(Ho recensito per il magazine del Sole 24 Ore il nuovo romanzo di Michael Chabon.)
«“È tutto tuo. Te lo regalo. Quando non ci sono più, scrivilo. Spiega tutto. Mettici un significato. Usa un mucchio di quelle tue fantasiose metafore. Sistema tutto quanto nel giusto ordine cronologico, mica come il guazzabuglio che ti sto propinando io. Comincia con la notte della mia nascita. Il 2 marzo 1915. Quella sera c’era un’eclisse di luna, sai cos’è?”
“Quando l’ombra della Terra colpisce la luna.”
“Molto significativo. Sono sicuro che sia la metafora perfetta di qualcosa. Comincia da lì.”
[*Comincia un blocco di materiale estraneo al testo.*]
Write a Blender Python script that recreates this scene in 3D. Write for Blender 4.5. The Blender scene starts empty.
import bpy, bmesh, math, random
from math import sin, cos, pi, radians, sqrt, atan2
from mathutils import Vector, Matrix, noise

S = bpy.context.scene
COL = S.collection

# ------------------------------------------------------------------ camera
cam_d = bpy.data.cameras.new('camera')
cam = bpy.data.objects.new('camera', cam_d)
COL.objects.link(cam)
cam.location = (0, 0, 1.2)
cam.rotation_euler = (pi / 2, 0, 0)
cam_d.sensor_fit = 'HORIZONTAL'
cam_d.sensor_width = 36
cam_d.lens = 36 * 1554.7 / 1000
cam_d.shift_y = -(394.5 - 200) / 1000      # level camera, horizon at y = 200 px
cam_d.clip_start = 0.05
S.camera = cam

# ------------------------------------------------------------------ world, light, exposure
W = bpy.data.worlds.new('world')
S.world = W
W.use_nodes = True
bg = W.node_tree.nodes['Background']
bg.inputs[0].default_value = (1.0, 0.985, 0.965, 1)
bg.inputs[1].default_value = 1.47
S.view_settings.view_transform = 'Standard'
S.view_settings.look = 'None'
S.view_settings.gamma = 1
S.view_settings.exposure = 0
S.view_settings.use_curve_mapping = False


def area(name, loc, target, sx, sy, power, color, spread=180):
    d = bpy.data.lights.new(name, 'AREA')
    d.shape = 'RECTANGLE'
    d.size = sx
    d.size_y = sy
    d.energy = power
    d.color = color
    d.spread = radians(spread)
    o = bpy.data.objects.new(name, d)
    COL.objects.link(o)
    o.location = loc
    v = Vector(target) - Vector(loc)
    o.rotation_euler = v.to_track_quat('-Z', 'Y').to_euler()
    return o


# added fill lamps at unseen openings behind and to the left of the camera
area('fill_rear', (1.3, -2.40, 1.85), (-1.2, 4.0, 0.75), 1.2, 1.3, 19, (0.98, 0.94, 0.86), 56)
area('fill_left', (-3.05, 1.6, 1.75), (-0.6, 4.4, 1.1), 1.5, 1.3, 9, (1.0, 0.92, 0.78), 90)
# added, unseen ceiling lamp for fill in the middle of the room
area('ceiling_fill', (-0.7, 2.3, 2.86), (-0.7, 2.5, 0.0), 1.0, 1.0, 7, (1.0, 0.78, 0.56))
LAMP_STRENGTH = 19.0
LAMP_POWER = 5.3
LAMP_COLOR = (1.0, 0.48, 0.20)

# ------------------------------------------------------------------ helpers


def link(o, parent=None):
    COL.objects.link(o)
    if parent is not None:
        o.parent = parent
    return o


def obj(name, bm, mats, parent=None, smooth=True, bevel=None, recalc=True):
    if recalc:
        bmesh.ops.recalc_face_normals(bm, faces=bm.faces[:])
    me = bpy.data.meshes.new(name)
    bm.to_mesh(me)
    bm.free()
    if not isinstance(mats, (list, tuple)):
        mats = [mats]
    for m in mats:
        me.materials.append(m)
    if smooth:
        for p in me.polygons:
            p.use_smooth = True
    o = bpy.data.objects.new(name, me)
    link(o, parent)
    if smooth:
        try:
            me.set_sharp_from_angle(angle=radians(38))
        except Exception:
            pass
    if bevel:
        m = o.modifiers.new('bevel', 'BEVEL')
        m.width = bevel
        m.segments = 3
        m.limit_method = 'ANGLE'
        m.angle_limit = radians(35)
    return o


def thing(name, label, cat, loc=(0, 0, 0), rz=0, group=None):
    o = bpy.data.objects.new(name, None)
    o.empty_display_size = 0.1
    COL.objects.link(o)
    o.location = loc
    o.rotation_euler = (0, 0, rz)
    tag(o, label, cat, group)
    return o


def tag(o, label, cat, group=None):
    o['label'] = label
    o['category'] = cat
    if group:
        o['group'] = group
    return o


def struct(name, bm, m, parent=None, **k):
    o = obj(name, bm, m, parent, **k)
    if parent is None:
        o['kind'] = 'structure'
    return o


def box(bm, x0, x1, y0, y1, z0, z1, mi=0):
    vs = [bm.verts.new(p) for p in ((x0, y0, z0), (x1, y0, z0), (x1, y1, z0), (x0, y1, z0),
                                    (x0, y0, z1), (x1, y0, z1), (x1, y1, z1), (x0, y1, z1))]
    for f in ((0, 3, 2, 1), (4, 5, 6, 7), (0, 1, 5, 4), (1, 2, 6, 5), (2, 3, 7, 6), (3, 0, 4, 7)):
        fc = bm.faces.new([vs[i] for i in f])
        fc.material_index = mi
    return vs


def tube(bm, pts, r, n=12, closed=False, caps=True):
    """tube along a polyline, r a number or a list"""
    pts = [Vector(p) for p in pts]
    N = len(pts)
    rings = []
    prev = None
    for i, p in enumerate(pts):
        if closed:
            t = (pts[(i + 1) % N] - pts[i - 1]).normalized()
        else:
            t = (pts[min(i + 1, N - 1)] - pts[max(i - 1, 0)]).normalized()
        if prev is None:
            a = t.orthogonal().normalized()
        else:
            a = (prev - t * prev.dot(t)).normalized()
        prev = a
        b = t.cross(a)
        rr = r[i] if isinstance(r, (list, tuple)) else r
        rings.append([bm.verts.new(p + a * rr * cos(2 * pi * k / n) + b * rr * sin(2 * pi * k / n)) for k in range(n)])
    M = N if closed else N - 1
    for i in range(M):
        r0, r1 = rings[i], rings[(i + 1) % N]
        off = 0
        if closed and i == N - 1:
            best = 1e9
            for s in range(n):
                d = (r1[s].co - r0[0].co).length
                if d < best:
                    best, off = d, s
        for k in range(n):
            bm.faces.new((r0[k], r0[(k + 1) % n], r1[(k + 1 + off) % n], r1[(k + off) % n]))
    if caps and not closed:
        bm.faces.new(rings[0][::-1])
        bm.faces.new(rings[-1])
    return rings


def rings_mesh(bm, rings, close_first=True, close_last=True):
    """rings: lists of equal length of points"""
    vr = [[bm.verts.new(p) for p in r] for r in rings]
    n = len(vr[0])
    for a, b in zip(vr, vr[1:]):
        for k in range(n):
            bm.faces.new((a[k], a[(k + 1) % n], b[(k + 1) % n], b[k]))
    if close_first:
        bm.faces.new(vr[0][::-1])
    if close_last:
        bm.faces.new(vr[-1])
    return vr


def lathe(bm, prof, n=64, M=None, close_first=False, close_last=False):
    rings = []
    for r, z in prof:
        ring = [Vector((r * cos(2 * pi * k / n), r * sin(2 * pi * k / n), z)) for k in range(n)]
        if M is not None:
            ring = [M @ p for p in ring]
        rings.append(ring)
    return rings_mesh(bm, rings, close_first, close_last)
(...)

“Un po’ scontato,” ho detto.»
Forse i posteri racconteranno del momento preciso nella cultura (letteraria) occidentale in cui l’invenzione non è più bastata. Accadde, diranno al nipotino davanti al fuoco, che ogni lettore provò un tic fastidioso: davanti a un’opera d’immaginazione domandava cosa ci fosse di vero e davanti a ogni opera ispirata a fatti realmente accaduti chiedeva cosa ci fosse di falso. Insomma, il romanzo senza il pettegolezzo non piaceva più, ma anche il memoir senza un intorbidimento delle acque aveva rotto i santissimi. Ecco che a un tratto, rinvenuta tra i sollazzi di certi oziosi intellettuali francesi, l’idea dell’autofiction aveva cominciato a dilagare. Poco importava che innumerevoli romanzieri avessero già ampiamente giocato con l’equivoco della scrittura e dell’io: non c’è niente come una nuova etichetta per rivendere un prodotto stantio. E così per lungo tempo, diranno al frugoletto, fioccarono racconti fittizi che giocavano con l’identità del narratore stesso, debitori di una fame di realtà individuata qualche anno prima in un saggio avventuroso scritto da David Shields. Era una moda?, chiederà il nipotino, un escamotage? I nuovi romanzi erano le persone? E in questo modo la verità poteva infiammare nuovamente la fantasia?